Sponsor:Facultad de Ciencias de la Educación y Humanidades, Universidad de Castilla-La Mancha
Organiser:José Antonio Jara Fuente, Facultad de Ciencias de la Educación y Humanidades, Universidad de Castilla-La Mancha
Moderator/Chair:Manuela Santos Silva, Faculdade de Letras, Universidade de Lisboa
Paper 821-aSlicing the Communal Pie?: Managing Urban Resources and Sharing Their Benefits - Financiers and Businessmen in Cuenca in the Late Middle Ages
(Language: English)
José Antonio Jara Fuente, Facultad de Ciencias de la Educación y Humanidades, Universidad de Castilla-La Mancha
Index terms: Economics - Urban, Political Thought, Social History
Paper 821-bThe Wealth of Giving: Clientelism and Distribution of Resources in 15th-Century Valladolid
(Language: English)
María de los Ángeles Martín Romera, Facultad de Geografía e Historia, Universidad Complutense de Madrid
Index terms: Economics - Urban, Political Thought, Social History
Paper 821-cSeigneurial Taxation, Redistribution of Rents, and Political Power in Urban Castile: The Dominions of the Infante Fernando de Antequera and His Lineage, 1376-1435
(Language: English)
Víctor Muñoz-Gómez, Instituto Universitario de Estudios Medievales y Renacentistas, Universidad de La Laguna
Index terms: Economics - Urban, Political Thought, Social History
Abstract

Studies on the management of urban wealth in the Middle Ages have usually focused their attention on the self-interested socio-economic practices developed and implemented by the town's domination core.

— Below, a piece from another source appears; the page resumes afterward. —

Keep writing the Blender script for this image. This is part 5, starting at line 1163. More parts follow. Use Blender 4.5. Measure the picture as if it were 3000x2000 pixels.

In order to exploit the urban economic subsystem in their own benefit, large areas of these subsystems would have been alienated from communal exploitation by these ruling elites. This view is specially shared among Iberian scholars.

Nevertheless, and notwithstanding the general validity of this approach, underneath these practices lay much more than the simple and crude predation of communal resources. On the one hand, urban elites learnt to promote cooperative policies in order to peacefully benefit from their cities and towns' economic resources. These cooperative policies reduced conflict inside urban dominant classes by simply diminishing the extent and depth of intra-class competition. On the other hand, urban elites and especially their ruling segments learnt also to incorporate a more or less ample representation of the subjugated people to the profit of these resources; in this manner, class conflict was attenuated and social peace was enforced.

Thus the aim of this session is to analyse these processes of 'urban common wealth inter-class cooperative management' in the Castilian urban world, especially considering three representative areas: a city linked to the royal court, Valladolid; a representative of the large towns to the south of the Duero, Cuenca; and an urban seigneurial area, the dominions of the infante Fernando de Antequera.